The 4 key factors to drive Bullion in 2018

In 2017, investors added gold to their portfolios as incomes increased, uncertainty loomed, and gold’s positive price momentum continued.

Over the course of the year the gold price rose across many major currencies. The Indian rupee and Chinese yuan gold price rose by 5.1% and 3.5% respectively, while in US dollars the gold price was up 13.5% – its biggest annual gain since 2010 – outperforming all major asset classes other than stocks.

Looking ahead, World Gold Council believes four themes will drive global financial markets and influence gold’s performance in 2018:

Synchronised global economic growth

For the first time since the global financial crisis, the global economy is growing reasonably strongly, with all major economic regions contributing. World Gold Council research shows that continued economic growth underpins gold demand. As incomes rise, demand for gold jewellery and gold-containing technology, such as smartphones and tablets, rises. Income growth also spurs savings, helping increase demand for gold bars and coins.

Increased consumer demand also supports the investment case for gold and highlights its dual nature. Investors often focus on gold’s effectiveness as a hedge against financial shocks. But rising wealth underpins gold consumer demand, which, in turn, supports gold prices over the long-run. The interaction between investment and consumption also results in gold’s lower correlation to other mainstream financial assets, making it an effective diversifier.

Shrinking balance sheets and rising policy rates

Continued global economic expansion will likely result in tighter monetary policy. The Fed will take the lead as it seeks to shrink its swollen balance sheet – it plans to let US$50bn of treasuries and mortgage-backed securities mature each month. But other economies are also contemplating tighter monetary policies, and this shift from loosening towards tightening has been one factor behind the decline in value of the US dollar in 2017 and early 2018. This may continue, potentially helping gold again.

Of course, higher rates increase the opportunity cost of investing in gold, but we believe the implications for gold are more nuanced. We believe that the overall level of interest rates will remain low by historic perspectives: developed market debt remains stubbornly high and emerging market debt has further increased. This should make governments, corporates and households more sensitive to changes in interest rates than during periods of lower debt levels. The performance of gold in 2017 demonstrated that increases in US rates do not automatically mean lower gold prices, and this is consistent with our analysis of gold’s performance during different US real-rate environments. World Gold Council analysis reveals that when real rates are between 0% and 4% gold’s returns are positive, and its volatility and correlation with other mainstream financial assets are below long-run averages.

Frothy asset prices

Asset prices hit multi-year highs around the world in 2017. In the US, the S&P 500 is at an all-time high and its cyclically adjusted price earnings ratio (CAPE) is at its highest level since the peak of the dot-com bubble in 2000. Investors’ hunt for returns has fuelled rampant asset price growth elsewhere: in China, for example, property prices almost doubled in the period January 2015 to October 2017.

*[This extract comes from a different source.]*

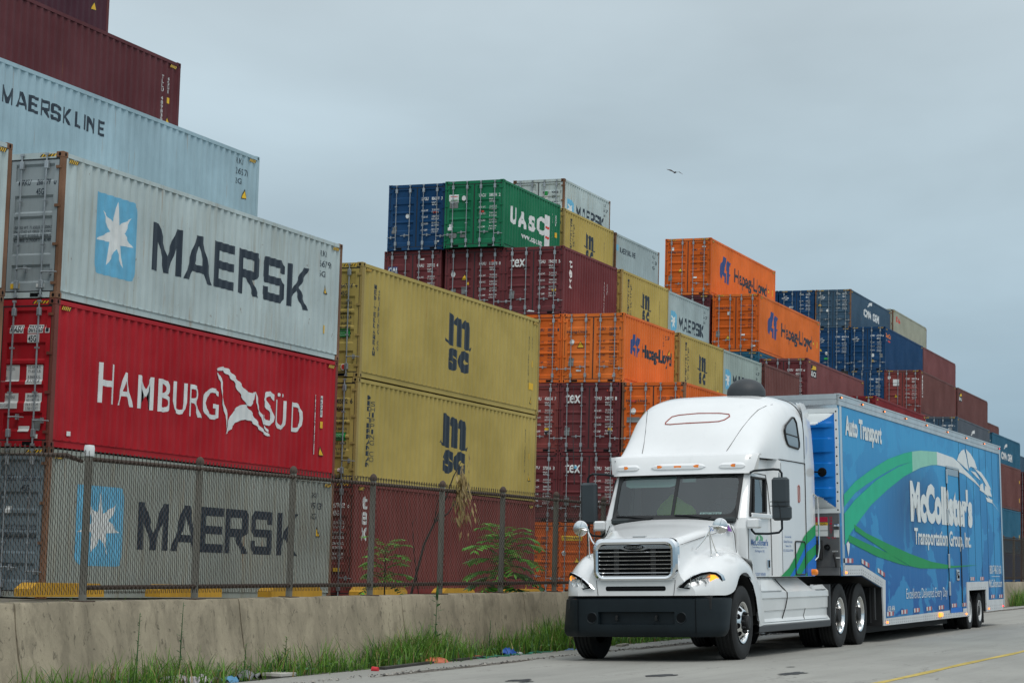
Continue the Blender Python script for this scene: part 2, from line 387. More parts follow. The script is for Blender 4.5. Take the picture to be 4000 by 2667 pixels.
def container(label, x, y, z, L, H, body, frame=None, door=None, marks=(), dmarks=(), lod=0, haz=False, nb=None, dmat=None):
    frame = frame or body; dmat = dmat or body
    T = thing('shipping_container', label, 'container', (x, y, z), CGROUP)
    mm = [body, frame]+mark_mats()
    br = side_breaks(L); bx = [b for b, _ in br]
    # long walls
    for back in (0, 1):
        mb = MB(); zb, zt = .16, H-.105
        for (a, da), (b, db) in zip([(.1, 0)]+br, br+[(L-.1, 0)]):
            ya, yb = Y_OUT+DEP*da, Y_OUT+DEP*db
            if back: ya, yb = W-ya, W-yb
            mb.add([(a, ya, zb), (b, yb, zb), (b, yb, zt), (a, ya, zt)], [(0, 1, 2, 3)], 0)
        if not back:
            for i, (vf, mat) in enumerate(marks):
                if not vf[0]: continue
                V, F = conform(vf, 'x', bx, lambda q: side_y(br, q), .002+.0012*i)
                mb.add([(a, c, b) for a, b, c in V], F, MI[mat])
            if haz:
                hazard(mb, .22, .52, .0015, 0, H-.20, H-.125, 'x'); hazard(mb, L-.52, L-.22, .0015, 0, H-.20, H-.125, 'x')
        mb.build('side_wall', mm, T)
    # frame: posts, rails, sills
    fb = MB()
    for px in (0, 1):
        for py in (0, 1):
            a, b = (.006, .135) if px == 0 else (L-.12, L-.006); c, e = (.005, .075) if py == 0 else (W-.075, W-.005)
            fb.box(a, b, c, e, .118, H-.118, 1)
    for py in (0, 1):
        c, e = (.006, .07) if py == 0 else (W-.07, W-.006)
        fb.box(.178, L-.178, c, e, H-.105, H-.02, 0)
        c, e = (.03, .09) if py == 0 else (W-.09, W-.03)
        fb.box(.178, L-.178, c, e, .02, .15, 0)
        c, e = (.012, .06) if py == 0 else (W-.06, W-.012); fb.box(.136, L-.121, c, e, .1505, .166, 0)
    fb.box(.008, .08, .17, W-.17, H-.13, H-.012, 0); fb.box(.008, .08, .17, W-.17, .015, .125, 0)
    fb.box(L-.08, L-.008, .17, W-.17, H-.1, H-.012, 1); fb.box(L-.08, L-.008, .17, W-.17, .015, .15, 1)
    if lod < 2:
        for yy in (.34, W-.62): fb.add([(.006, yy, .03), (.006, yy+.28, .03), (.006, yy+.28, .11), (.006, yy, .11)], [(0, 1, 2, 3)], MI['hole'])
        if haz: hazard(fb, .0065, 0, .2, .55, H-.10, H-.045, 'y'); hazard(fb, .0065, 0, W-.55, W-.2, H-.10, H-.045, 'y')
    fb.build('frame', mm, T)
    rb = MB(); rb.box(.1, L-.1, .071, W-.071, H-.06, H-.035); rb.build('roof', body, T)
    fl = MB(); fl.box(.09, L-.09, .09, W-.09, .1, .15); fl.build('floor', M_['grime'], T)
    eb = MB(); n = 11; p = (W-.15)/n
    for i in range(n):
        q = .075+i*p
        for a, b, da, db in ((0, .26, 0, 0), (.26, .5, 0, 1), (.5, .76, 1, 1), (.76, 1, 1, 0)):
            eb.add([(L-.015-.04*da, q+a*p, .151), (L-.015-.04*db, q+b*p, .151), (L-.015-.04*db, q+b*p, H-.101), (L-.015-.04*da, q+a*p, H-.101)], [(0, 1, 2, 3)])
    eb.build('end_wall', body, T)
    if lod < 2:
        for px in (0, 1):
            for py in (0, 1):
                for pz in (0, 1):
                    cb = MB(); a = 0 if px == 0 else L-.178; c = 0 if py == 0 else W-.162; e = 0 if pz == 0 else H-.118
                    cb.bbox(a, a+.178, c, c+.162, e, e+.118, .008)
                    xx = -.001 if px == 0 else L+.001; yy = -.001 if py == 0 else W+.001; ec = e+.059
                    o8 = [(cos(k*pi/4)*.03, sin(k*pi/4)*.042) for k in range(8)]
                    cb.poly([(xx, c+.081+q, ec+s_) for q, s_ in o8], 1); cb.poly([(a+.089+q, yy, ec+s_) for q, s_ in o8], 1)
                    cb.build('corner_casting', [frame, M_['hole']], T)
    # doors
    nb = nb or (5 if H > 2.7 else 5)
    zb, zt = .15, H-.155; hgt = zt-zb
    zs = [zb]; dz = [0]
    cent = [zb+hgt*f for f in ((.90, .66, .5, .34, .13) if nb == 5 else (.7, .42, .16))]
    for c in sorted(cent):
        hh = hgt*.052
        for q, e in ((-hh-.04, 0), (-hh, 1), (hh, 1), (hh+.05, 0)): zs.append(c+q); dz.append(e)
    zs.append(zt); dz.append(0)
    DX = .018; DD = .032
    def door_x(q):
        for (a, da), (b, db) in zip(zip(zs, dz), zip(zs[1:], dz[1:])):
            if a <= q <= b: return DX+DD*(da+(db-da)*(q-a)/(b-a))
        return DX
    dm = [dmat, frame]+mark_mats()
    for side in (0, 1):            # side 0 nearer the road (-y)
        y0, y1 = (.09, W/2-.02) if side == 0 else (W/2+.02, W-.09)
        db = MB(); s0, s1 = y0+.11, y1-.11
        db.add([(DX, y0, zb), (DX, s0, zb), (DX, s0, zt), (DX, y0, zt)], [(0, 1, 2, 3)]); db.add([(DX, s1, zb), (DX, y1, zb), (DX, y1, zt), (DX, s1, zt)], [(0, 1, 2, 3)])
        for (a, da), (b, d_b) in zip(zip(zs, dz), zip(zs[1:], dz[1:])):
            db.add([(DX+DD*da, s0, a), (DX+DD*da, s1, a), (DX+DD*d_b, s1, b), (DX+DD*d_b, s0, b)], [(0, 1, 2, 3)])
        for i in range(1, len(zs)-3, 4):
            for ss in (s0, s1): db.add([(DX, ss, zs[i]), (DX+DD, ss, zs[i+1]), (DX+DD, ss, zs[i+2]), (DX, ss, zs[i+3])], [(0, 1, 2, 3)])
        for a, b in ((zb-.035, zb), (zt, zt+.03)): db.box(.012, .03, y0-.02, y1+.02, a, b, MI['black'])
        for a, b in ((y0-.022, y0), (y1, y1+.02)): db.box(.0115, .03, a, b, zb, zt, MI['black'])
        for i in range(4):
            hz = zb+.12+i*(hgt-.3)/3; yy = (y0-.06, y0+.06) if side == 0 else (y1-.06, y1+.06)
            db.box(-.012, .017, yy[0], yy[1], hz, hz+.055, 1)
        for i, (vf, mat, sd_) in enumerate(dmarks):
            if sd_ != side or not vf[0]: continue
            V, F = conform(([(W-a, b) for a, b in vf[0]], vf[1]), 'z', zs, door_x, .002+.001*i)
            db.add([(c, a, b) for a, b, c in V], F, MI[mat])
        D = db.build('door', dm, T)
        for k, q in enumerate((.24, .76)):
            yy = y0+(y1-y0)*q; lb = MB(); n = 8 if lod == 0 else 6
            lb.tube([(-.03, yy, .03), (-.03, yy, H-.04)], .017, n)
            if lod < 2:
                for a, b in ((.02, .07), (H-.075, H-.03)): lb.box(-.05, -.001, yy-.035, yy+.035, a, b)
                for zz in (.19, H-.34): lb.bbox(-.055, .017, yy-.045, yy+.045, zz, zz+.16, .01)
                for zz in (.36*H, .66*H): lb.box(-.052, .017, yy-.03, yy+.05, zz, zz+.035)
                hzz = zb+.36+.07*((k+side) % 2); sg = 1 if side == 1 else -1
                lb.tube([(-.045, yy, hzz), (-.055, yy+sg*.12, hzz+.008), (-.052, yy+sg*.36, hzz-.005)], [.02, .014, .012], 6)
                lb.box(-.06, .017, yy+sg*.19-.02, yy+sg*.19+.02, hzz-.05, hzz+.06)
            lb.build('locking_bar', M_['galv'], D)
    return T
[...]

Strong global asset markets may continue for a while, however. Although analysts and commentators have been ringing the warning bell for some time, equity markets have marched steadily higher and credit standards have slipped lower. Should global financial markets correct, investors could benefit from having an exposure to gold as it has historically reduced losses during periods of financial distress.

Market transparency, efficiency and access

Over the past decade, financial markets have become more transparent and efficient, with new products broadening access to investors of all shapes and sizes. The gold market is no exception and over the past few years it has made great strides in terms of transparency. The London over-the-counter market – historically opaque – witnessed two key developments in 2017.

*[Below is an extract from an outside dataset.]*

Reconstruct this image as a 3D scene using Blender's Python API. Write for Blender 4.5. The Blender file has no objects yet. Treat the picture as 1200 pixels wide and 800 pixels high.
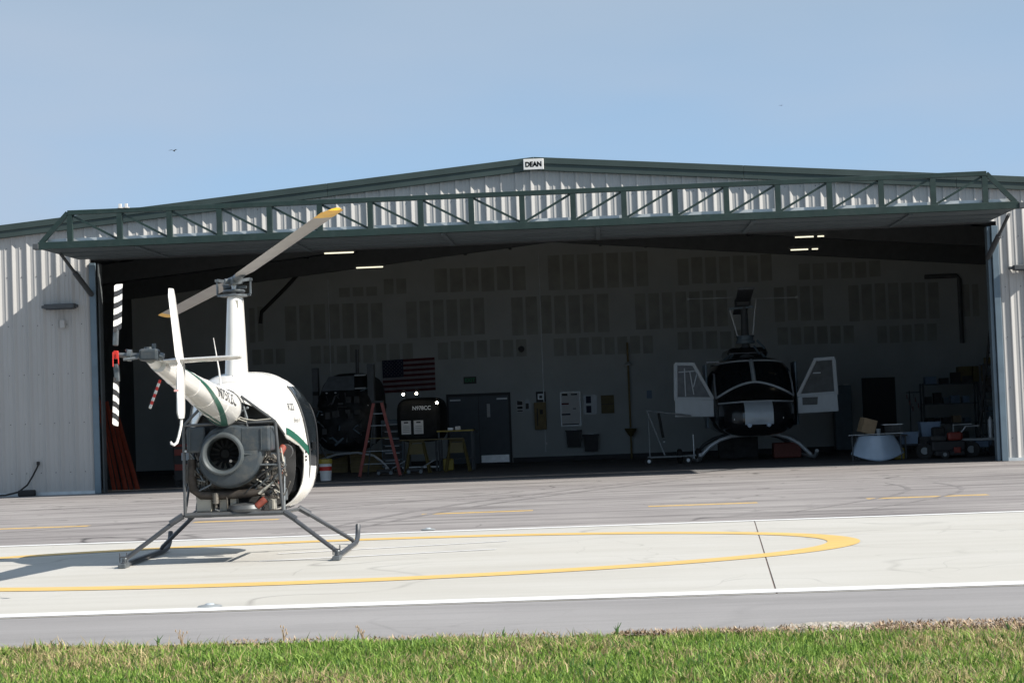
import bpy, math, random
import numpy as np
from mathutils import Vector, Matrix
R = math.radians
rnd = random.Random(7)
scn = bpy.context.scene
col = scn.collection

# ------------------------------------------------------------------ camera
cam_d = bpy.data.cameras.new('camera'); cam = bpy.data.objects.new('camera', cam_d); col.objects.link(cam)
YAW, PIT, ROL = R(2.75), R(2.52), R(2.12)
Fv = Vector((-math.sin(YAW)*math.cos(PIT), math.cos(YAW)*math.cos(PIT), math.sin(PIT)))
R0 = Vector((math.cos(YAW), math.sin(YAW), 0)); U0 = R0.cross(Fv)
Rv = R0*math.cos(ROL) - U0*math.sin(ROL); Uv = U0*math.cos(ROL) + R0*math.sin(ROL)
m = Matrix((Rv, Uv, -Fv)).transposed().to_4x4(); m.translation = (0, 0, 1.2)
cam.matrix_world = m
cam_d.sensor_width = 36; cam_d.lens = 2200/1200*36; cam_d.clip_start = .1; cam_d.clip_end = 3000
scn.camera = cam

# ------------------------------------------------------------------ sky, sun, exposure
SUN = Vector((-1.26, .38, -1)).normalized()          # the way the light travels
w = bpy.data.worlds.new('World'); scn.world = w; w.use_nodes = True
nt = w.node_tree; nt.nodes.clear()
out = nt.nodes.new('ShaderNodeOutputWorld'); bg = nt.nodes.new('ShaderNodeBackground')
sky = nt.nodes.new('ShaderNodeTexSky'); sky.sky_type = 'NISHITA'; sky.sun_disc = False
sky.sun_elevation = math.asin(-SUN.z); sky.sun_rotation = math.atan2(-SUN.x, -SUN.y)
sky.air_density = 1.0; sky.dust_density = .5; sky.ozone_density = 2.2
tc = nt.nodes.new('ShaderNodeTexCoord'); mp = nt.nodes.new('ShaderNodeMapping'); mp.inputs['Scale'].default_value = (1.2, 1.2, 4.5)
mp.inputs['Rotation'].default_value = (0, R(12), 0)
nz = nt.nodes.new('ShaderNodeTexNoise'); nz.inputs['Scale'].default_value = 1.6; nz.inputs['Detail'].default_value = 4; nz.inputs['Roughness'].default_value = .5
rp = nt.nodes.new('ShaderNodeMapRange'); rp.inputs['From Min'].default_value = .40; rp.inputs['From Max'].default_value = .66
rp.inputs['To Max'].default_value = .75
mx = nt.nodes.new('ShaderNodeMix'); mx.data_type = 'RGBA'; mx.inputs['B'].default_value = (3.3, 3.95, 4.9, 1)
nt.links.new(tc.outputs['Generated'], mp.inputs['Vector']); nt.links.new(mp.outputs['Vector'], nz.inputs['Vector'])
nt.links.new(nz.outputs['Fac'], rp.inputs['Value']); nt.links.new(rp.outputs['Result'], mx.inputs['Factor'])
hz = nt.nodes.new('ShaderNodeMix'); hz.data_type = 'RGBA'; hz.inputs['Factor'].default_value = .72; hz.inputs['B'].default_value = (1.98, 3.72, 6.05, 1)
nt.links.new(sky.outputs['Color'], hz.inputs['A'])
sx_ = nt.nodes.new('ShaderNodeSeparateXYZ'); nt.links.new(tc.outputs['Generated'], sx_.inputs[0])
ve = nt.nodes.new('ShaderNodeMapRange'); ve.inputs['From Min'].default_value = .10; ve.inputs['From Max'].default_value = .25; ve.inputs['To Max'].default_value = .92; ve.interpolation_type = 'SMOOTHSTEP'
nt.links.new(sx_.outputs['Z'], ve.inputs['Value'])
vm = nt.nodes.new('ShaderNodeMix'); vm.data_type = 'RGBA'; vm.inputs['B'].default_value = (2.72, 3.48, 4.40, 1)       # thin high veil overhead
nt.links.new(ve.outputs['Result'], vm.inputs['Factor']); nt.links.new(hz.outputs['Result'], vm.inputs['A']); nt.links.new(vm.outputs['Result'], mx.inputs['A']); nt.links.new(mx.outputs['Result'], bg.inputs['Color'])
bg.inputs['Strength'].default_value = .0855
nt.links.new(bg.outputs['Background'], out.inputs['Surface'])
sd = bpy.data.lights.new('sun', 'SUN'); sd.energy = 5.0; sd.angle = R(.5); sd.color = (1, .94, .85)
so = bpy.data.objects.new('sun', sd); col.objects.link(so); so.rotation_euler = SUN.to_track_quat('-Z', 'Y').to_euler(); so.location = (20, -10, 30)
scn.view_settings.view_transform = 'Standard'; scn.view_settings.look = 'None'
scn.view_settings.exposure = .74; scn.view_settings.gamma = 1

# ------------------------------------------------------------------ materials
def mat(name, c, rough=.6, metal=0., var=.12, scale=6., bump=0., bscale=60., spec=.5, emit=None, coat=0., trans=0., alpha=1., stretch=(1, 1, 1), dirt=None, dscale=2., damt=.5):
    M = bpy.data.materials.new(name); M.use_nodes = True; n = M.node_tree; b = n.nodes['Principled BSDF']
    b.inputs['Roughness'].default_value = rough; b.inputs['Metallic'].default_value = metal
    b.inputs['Specular IOR Level'].default_value = spec; b.inputs['Coat Weight'].default_value = coat
    b.inputs['Transmission Weight'].default_value = trans; b.inputs['Alpha'].default_value = alpha
    t = n.nodes.new('ShaderNodeTexCoord'); mpp = n.nodes.new('ShaderNodeMapping'); mpp.inputs['Scale'].default_value = stretch
    n.links.new(t.outputs['Object'], mpp.inputs['Vector'])
    z = n.nodes.new('ShaderNodeTexNoise'); z.inputs['Scale'].default_value = scale; z.inputs['Detail'].default_value = 6
    n.links.new(mpp.outputs['Vector'], z.inputs['Vector'])
    cr = n.nodes.new('ShaderNodeValToRGB'); cr.color_ramp.elements[0].position = .3; cr.color_ramp.elements[1].position = .7
    cr.color_ramp.elements[0].color = (*[x*(1-var) for x in c], 1); cr.color_ramp.elements[1].color = (*[min(1, x*(1+var)) for x in c], 1)
    n.links.new(z.outputs['Fac'], cr.inputs['Fac']); outc = cr.outputs['Color']
    if dirt:
        z2 = n.nodes.new('ShaderNodeTexNoise'); z2.inputs['Scale'].default_value = dscale; z2.inputs['Detail'].default_value = 8; z2.inputs['Roughness'].default_value = .65
        n.links.new(mpp.outputs['Vector'], z2.inputs['Vector'])
        mr = n.nodes.new('ShaderNodeMapRange'); mr.inputs['From Min'].default_value = .48; mr.inputs['From Max'].default_value = .72; mr.inputs['To Max'].default_value = damt
        n.links.new(z2.outputs['Fac'], mr.inputs['Value'])
        q = n.nodes.new('ShaderNodeMix'); q.data_type = 'RGBA'; q.inputs['B'].default_value = (*dirt, 1)
        n.links.new(mr.outputs['Result'], q.inputs['Factor']); n.links.new(outc, q.inputs['A']); outc = q.outputs['Result']
    n.links.new(outc, b.inputs['Base Color'])
    if bump:
        zb = n.nodes.new('ShaderNodeTexNoise'); zb.inputs['Scale'].default_value = bscale; zb.inputs['Detail'].default_value = 5
        n.links.new(t.outputs['Object'], zb.inputs['Vector'])
        bp = n.nodes.new('ShaderNodeBump'); bp.inputs['Strength'].default_value = bump; bp.inputs['Distance'].default_value = .02
        n.links.new(zb.outputs['Fac'], bp.inputs['Height']); n.links.new(bp.outputs['Normal'], b.inputs['Normal'])
    if emit:
        b.inputs['Emission Color'].default_value = (*emit[0], 1); b.inputs['Emission Strength'].default_value = emit[1]
    return M

def ground_mat(name, base, light, dark, streak=1., spots=True, line_amt=.35, lscale=.16):
    M = bpy.data.materials.new(name); M.use_nodes = True; n = M.node_tree; L = n.links.new; b = n.nodes['Principled BSDF']
    b.inputs['Roughness'].default_value = .85; b.inputs['Specular IOR Level'].default_value = .3
    t = n.nodes.new('ShaderNodeTexCoord')
    def noise(sc, st=(1, 1, 1), det=6, rg=.6, dist=0, loc=(0, 0, 0)):
        mpp = n.nodes.new('ShaderNodeMapping'); mpp.inputs['Scale'].default_value = st; mpp.inputs['Location'].default_value = loc
        L(t.outputs['Object'], mpp.inputs['Vector']); z = n.nodes.new('ShaderNodeTexNoise'); z.inputs['Scale'].default_value = sc
        z.inputs['Detail'].default_value = det; z.inputs['Roughness'].default_value = rg; z.inputs['Distortion'].default_value = dist
        L(mpp.outputs['Vector'], z.inputs['Vector']); return z.outputs['Fac']
    def rng(s, a, c, lo=0., hi=1.):
        r_ = n.nodes.new('ShaderNodeMapRange'); r_.inputs['From Min'].default_value = a; r_.inputs['From Max'].default_value = c
        r_.inputs['To Min'].default_value = lo; r_.inputs['To Max'].default_value = hi; L(s, r_.inputs['Value']); return r_.outputs['Result']
    def mix(A, B, fac):
        q = n.nodes.new('ShaderNodeMix'); q.data_type = 'RGBA'
        for k, v in (('A', A), ('B', B)):
            if isinstance(v, tuple): q.inputs[k].default_value = (*v, 1)
            else: L(v, q.inputs[k])
        L(fac, q.inputs['Factor']); return q.outputs['Result']
    c = mix(base, light, rng(noise(.35, (1, 1.6, 1)), .35, .65))
    c = mix(c, dark, rng(noise(.9, (.25, 2.2, 1), 8, .7), .46, .72, 0, .55*streak))
    c = mix(c, light, rng(noise(1.4, (.12, 3.2, 1), 8, .7, 0, (3, 7, 0)), .5, .75, 0, .45*streak))
    c = mix(c, dark, rng(noise(38, (1, 1, 1), 3, .8), .5, .8, 0, .35))
    # curving tyre scuffs and hairline marks
    for sc_, off, amt, wd in ((lscale, 0, line_amt, .010), (lscale*2.2, 5, line_amt*.7, .005)):
        mpp = n.nodes.new('ShaderNodeMapping'); mpp.inputs['Location'].default_value = (off, off*2, 0); L(t.outputs['Object'], mpp.inputs['Vector'])
        zz = n.nodes.new('ShaderNodeTexNoise'); zz.inputs['Scale'].default_value = .3; zz.inputs['Detail'].default_value = 2; L(mpp.outputs['Vector'], zz.inputs['Vector'])
        mvs = n.nodes.new('ShaderNodeVectorMath'); mvs.operation = 'SCALE'; mvs.inputs['Scale'].default_value = 7; L(zz.outputs['Color'], mvs.inputs[0])
        ad = n.nodes.new('ShaderNodeVectorMath'); ad.operation = 'ADD'; L(mpp.outputs['Vector'], ad.inputs[0]); L(mvs.outputs['Vector'], ad.inputs[1])
        v = n.nodes.new('ShaderNodeTexVoronoi'); v.feature = 'DISTANCE_TO_EDGE'; v.inputs['Scale'].default_value = sc_; L(ad.outputs['Vector'], v.inputs['Vector'])
        ln = rng(v.outputs['Distance'], 0, wd, 1, 0)
        mm = n.nodes.new('ShaderNodeMath'); mm.operation = 'MULTIPLY'; L(ln, mm.inputs[0]); L(rng(noise(.6), .4, .65, 0, amt), mm.inputs[1])
        c = mix(c, tuple(x*.35 for x in dark), mm.outputs['Value'])
    if spots:
        c = mix(c, tuple(x*.4 for x in dark), rng(noise(2.1, (1, 1, 1), 2, .5, .5, (9, 3, 0)), .70, .74, 0, .6))
    L(c, b.inputs['Base Color'])
    bp = n.nodes.new('ShaderNodeBump'); bp.inputs['Strength'].default_value = .35; bp.inputs['Distance'].default_value = .01
    L(noise(90, (1, 1, 1), 4, .7), bp.inputs['Height']); L(bp.outputs['Normal'], b.inputs['Normal'])
    return M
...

The London Bullion Market Association launched a trade-data reporting initiative, which could bear fruit in 2018. And the London Metal Exchange launched LMEprecious, a suite of exchange-traded contracts intended to improve price transparency and efficiency of transacting in the London wholesale market. Plans are afoot to develop an exchange in India too. This, along with the government introducing mandatory hallmarking regulation, is part of efforts to formalise and modernise the world’s second largest gold market, to the benefit of consumers and participants.

In World Gold Council view, these four factors could, on balance, be supportive for gold demand in 2018 and adding the constant potential for a sudden uptick in economic, financial market or geopolitical uncertainty, they believe investors and households could find many reasons to continue to rely upon a trusted asset to protect wealth and diversify their portfolios.